Многое в эти дни свершалось того, что сейчас ретроспективно пронзает, а тогда не замечалось, воспринимаемое как “естественные эксцессы революции”. Кончался петербургский период русской истории, и процесс разделения властей, процесс усвоения идеи ответственности власти перед населением своей страны, процесс возрастания суммы прав человека и гражданина – этот процесс оборачивался вспять. Его сменил процесс слияния властей: исполнительная власть подминала под себя – или готовилась подмять – власть информационную, власть законодательную, власть судебную, власть экономическую (отменялось право на забастовки). Его сменял процесс отнятия у личности всех прав, и прежде всего, гарантии всех прав – права на экономическую самостоятельность.
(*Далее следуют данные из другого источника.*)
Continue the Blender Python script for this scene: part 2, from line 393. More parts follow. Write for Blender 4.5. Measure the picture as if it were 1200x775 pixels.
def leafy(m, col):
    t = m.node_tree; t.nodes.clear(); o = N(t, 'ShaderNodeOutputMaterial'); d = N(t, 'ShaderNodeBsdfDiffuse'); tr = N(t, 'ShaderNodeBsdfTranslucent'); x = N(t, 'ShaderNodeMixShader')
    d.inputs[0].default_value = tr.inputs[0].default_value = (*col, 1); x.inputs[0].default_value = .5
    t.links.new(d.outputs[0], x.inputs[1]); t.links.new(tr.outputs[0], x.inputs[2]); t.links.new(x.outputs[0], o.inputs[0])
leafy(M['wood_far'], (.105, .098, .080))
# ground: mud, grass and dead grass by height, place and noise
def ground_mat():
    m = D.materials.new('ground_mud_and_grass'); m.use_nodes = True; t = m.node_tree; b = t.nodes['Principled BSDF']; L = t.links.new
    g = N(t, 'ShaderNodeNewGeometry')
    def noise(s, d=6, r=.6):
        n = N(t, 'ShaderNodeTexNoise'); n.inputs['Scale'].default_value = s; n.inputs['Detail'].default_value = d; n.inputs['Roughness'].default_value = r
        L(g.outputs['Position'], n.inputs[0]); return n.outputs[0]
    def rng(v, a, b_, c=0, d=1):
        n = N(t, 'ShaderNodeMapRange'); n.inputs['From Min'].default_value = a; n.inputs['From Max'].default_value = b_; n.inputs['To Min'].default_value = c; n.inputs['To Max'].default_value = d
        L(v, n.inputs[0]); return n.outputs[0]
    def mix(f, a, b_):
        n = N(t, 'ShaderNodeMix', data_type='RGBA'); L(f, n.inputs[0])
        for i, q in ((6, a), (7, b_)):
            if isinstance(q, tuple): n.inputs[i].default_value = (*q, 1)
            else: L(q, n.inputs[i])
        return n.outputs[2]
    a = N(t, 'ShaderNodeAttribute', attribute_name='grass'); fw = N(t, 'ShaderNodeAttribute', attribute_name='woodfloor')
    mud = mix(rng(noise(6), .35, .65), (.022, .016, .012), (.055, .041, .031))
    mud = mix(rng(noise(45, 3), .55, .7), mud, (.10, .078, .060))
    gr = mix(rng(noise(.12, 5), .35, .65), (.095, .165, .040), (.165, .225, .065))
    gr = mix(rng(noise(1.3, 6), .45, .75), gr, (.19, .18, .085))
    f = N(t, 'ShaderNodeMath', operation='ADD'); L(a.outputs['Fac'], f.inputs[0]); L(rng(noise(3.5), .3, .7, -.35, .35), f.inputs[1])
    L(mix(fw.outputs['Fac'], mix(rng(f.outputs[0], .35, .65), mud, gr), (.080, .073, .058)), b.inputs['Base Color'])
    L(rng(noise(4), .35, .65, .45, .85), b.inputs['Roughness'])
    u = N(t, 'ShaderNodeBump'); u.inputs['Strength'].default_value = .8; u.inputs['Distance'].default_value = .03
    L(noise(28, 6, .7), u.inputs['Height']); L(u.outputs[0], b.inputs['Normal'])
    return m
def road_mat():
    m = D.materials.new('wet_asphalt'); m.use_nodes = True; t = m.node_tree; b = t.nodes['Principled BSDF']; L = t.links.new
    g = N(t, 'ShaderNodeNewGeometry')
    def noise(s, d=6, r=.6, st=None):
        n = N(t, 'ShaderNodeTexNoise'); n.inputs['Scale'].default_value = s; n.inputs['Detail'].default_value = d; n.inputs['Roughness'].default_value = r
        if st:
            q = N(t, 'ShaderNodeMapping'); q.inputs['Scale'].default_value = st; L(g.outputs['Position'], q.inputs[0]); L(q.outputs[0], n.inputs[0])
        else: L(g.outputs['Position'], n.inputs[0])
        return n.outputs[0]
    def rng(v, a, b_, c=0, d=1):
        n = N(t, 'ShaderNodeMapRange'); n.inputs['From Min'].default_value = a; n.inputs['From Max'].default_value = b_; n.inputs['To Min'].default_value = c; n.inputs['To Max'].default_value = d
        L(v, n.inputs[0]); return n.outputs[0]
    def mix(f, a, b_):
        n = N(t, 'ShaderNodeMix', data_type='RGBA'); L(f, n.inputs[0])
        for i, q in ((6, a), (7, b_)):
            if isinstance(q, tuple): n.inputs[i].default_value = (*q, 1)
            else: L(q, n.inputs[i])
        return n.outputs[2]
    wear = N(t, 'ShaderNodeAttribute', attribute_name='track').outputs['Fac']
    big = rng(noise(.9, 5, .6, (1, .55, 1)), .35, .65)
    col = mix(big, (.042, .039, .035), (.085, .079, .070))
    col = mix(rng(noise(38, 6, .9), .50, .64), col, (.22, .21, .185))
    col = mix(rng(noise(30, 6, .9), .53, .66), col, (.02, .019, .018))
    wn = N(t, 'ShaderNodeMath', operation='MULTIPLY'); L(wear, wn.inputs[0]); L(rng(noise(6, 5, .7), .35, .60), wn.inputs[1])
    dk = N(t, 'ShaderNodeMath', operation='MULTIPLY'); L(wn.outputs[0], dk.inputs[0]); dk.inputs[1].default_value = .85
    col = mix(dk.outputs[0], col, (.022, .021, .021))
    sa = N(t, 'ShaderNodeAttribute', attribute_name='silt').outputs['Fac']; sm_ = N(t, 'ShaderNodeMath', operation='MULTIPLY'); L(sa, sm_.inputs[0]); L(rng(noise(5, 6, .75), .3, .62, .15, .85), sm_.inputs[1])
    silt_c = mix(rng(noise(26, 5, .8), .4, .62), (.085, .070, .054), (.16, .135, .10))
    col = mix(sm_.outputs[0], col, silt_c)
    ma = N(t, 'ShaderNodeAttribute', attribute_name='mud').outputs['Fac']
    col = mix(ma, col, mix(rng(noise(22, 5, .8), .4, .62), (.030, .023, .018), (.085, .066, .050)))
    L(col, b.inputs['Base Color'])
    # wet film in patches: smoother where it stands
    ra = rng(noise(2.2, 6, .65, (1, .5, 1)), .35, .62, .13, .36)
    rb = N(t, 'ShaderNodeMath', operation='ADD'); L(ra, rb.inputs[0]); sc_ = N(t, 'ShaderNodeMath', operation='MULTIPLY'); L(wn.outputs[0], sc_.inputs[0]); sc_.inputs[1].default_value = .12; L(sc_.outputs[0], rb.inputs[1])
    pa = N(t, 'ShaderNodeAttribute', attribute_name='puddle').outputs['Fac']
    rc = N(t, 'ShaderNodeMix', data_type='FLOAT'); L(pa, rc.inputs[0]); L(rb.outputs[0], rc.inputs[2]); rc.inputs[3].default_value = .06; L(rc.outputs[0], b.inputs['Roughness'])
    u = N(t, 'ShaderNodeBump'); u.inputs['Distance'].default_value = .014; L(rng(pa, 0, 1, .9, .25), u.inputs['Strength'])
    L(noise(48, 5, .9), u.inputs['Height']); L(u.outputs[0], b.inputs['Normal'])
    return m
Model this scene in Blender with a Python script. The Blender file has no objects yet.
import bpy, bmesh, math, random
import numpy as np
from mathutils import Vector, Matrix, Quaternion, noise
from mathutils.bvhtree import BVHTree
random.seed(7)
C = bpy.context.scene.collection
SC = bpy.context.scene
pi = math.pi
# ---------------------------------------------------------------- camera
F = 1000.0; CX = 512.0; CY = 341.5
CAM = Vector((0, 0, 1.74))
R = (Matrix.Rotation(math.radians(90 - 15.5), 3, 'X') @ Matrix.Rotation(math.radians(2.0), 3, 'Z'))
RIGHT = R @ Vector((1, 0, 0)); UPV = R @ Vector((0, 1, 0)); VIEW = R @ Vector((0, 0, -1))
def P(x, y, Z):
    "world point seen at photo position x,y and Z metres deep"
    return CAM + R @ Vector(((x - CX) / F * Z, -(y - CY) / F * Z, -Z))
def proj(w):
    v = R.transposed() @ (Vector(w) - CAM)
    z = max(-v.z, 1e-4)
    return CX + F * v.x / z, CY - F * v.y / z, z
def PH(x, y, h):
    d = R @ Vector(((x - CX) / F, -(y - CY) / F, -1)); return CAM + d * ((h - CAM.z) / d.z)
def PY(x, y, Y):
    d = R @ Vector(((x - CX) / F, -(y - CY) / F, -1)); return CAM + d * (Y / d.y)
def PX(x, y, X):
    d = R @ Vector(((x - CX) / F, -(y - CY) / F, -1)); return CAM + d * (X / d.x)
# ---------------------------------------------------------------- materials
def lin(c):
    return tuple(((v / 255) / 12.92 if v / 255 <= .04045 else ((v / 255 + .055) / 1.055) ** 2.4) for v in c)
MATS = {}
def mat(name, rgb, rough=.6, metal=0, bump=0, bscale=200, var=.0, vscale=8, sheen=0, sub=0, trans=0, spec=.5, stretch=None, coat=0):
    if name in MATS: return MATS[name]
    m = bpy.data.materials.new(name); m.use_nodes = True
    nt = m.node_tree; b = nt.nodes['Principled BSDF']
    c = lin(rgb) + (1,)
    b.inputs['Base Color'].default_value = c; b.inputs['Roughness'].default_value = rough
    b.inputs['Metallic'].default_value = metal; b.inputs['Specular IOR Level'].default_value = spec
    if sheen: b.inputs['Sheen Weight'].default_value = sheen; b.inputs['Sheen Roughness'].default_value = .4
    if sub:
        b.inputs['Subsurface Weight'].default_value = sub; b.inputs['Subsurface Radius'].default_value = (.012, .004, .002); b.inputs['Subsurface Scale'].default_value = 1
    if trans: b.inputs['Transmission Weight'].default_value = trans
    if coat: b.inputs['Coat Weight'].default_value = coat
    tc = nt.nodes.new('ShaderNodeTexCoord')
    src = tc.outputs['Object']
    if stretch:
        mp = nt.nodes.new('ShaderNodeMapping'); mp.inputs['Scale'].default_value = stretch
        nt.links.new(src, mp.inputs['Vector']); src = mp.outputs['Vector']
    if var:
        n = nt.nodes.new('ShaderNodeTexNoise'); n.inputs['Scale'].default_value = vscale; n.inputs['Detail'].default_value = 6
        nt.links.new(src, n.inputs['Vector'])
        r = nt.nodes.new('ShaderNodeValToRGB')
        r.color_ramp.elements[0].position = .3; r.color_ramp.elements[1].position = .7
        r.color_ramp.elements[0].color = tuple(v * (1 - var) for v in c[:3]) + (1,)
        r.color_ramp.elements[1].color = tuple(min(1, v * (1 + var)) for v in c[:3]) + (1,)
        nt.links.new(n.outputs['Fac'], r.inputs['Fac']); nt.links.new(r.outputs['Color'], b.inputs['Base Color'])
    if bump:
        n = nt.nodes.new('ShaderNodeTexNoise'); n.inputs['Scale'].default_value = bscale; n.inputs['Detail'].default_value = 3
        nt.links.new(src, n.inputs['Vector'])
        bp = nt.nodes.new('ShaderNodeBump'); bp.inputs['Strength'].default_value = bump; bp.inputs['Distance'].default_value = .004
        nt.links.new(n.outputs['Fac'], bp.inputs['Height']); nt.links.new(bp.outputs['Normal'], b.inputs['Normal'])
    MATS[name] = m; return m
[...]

Один из первых декретов Совнаркома разрешал выдавать из сберкассы по личным вкладам не более 150 рублей в неделю (дорога от трех вокзалов до Кремля в эту неделю стоила 50 рублей на извозчике в один конец). О, еще много предстоит сделать новой власти, прежде чем индивидуум поймет, что личность не имеет никакой ценности, что ей никто не должен, что она ничего не имеет права требовать.
До сих пор основной вопрос в соотношении государства и индивидуума был: права индивидуума и обязанности государства. Мы переворачиваем вещи с головы на ноги и ставим вопрос так: права государства и обязанности индивидуума,
– учил дуче Муссолини.
Ты одинок, и вслед беда стучится. Ушедшими оставлен протокол, что ты и жизнь – старинные вещицы, а одинокость – это рококо. Тогда ты в крик: “Я вам не шут, насилье, я жил, как вы!” – но отзыв предрешен: история не в том, что мы носили, а в том, как нас пускали нагишом.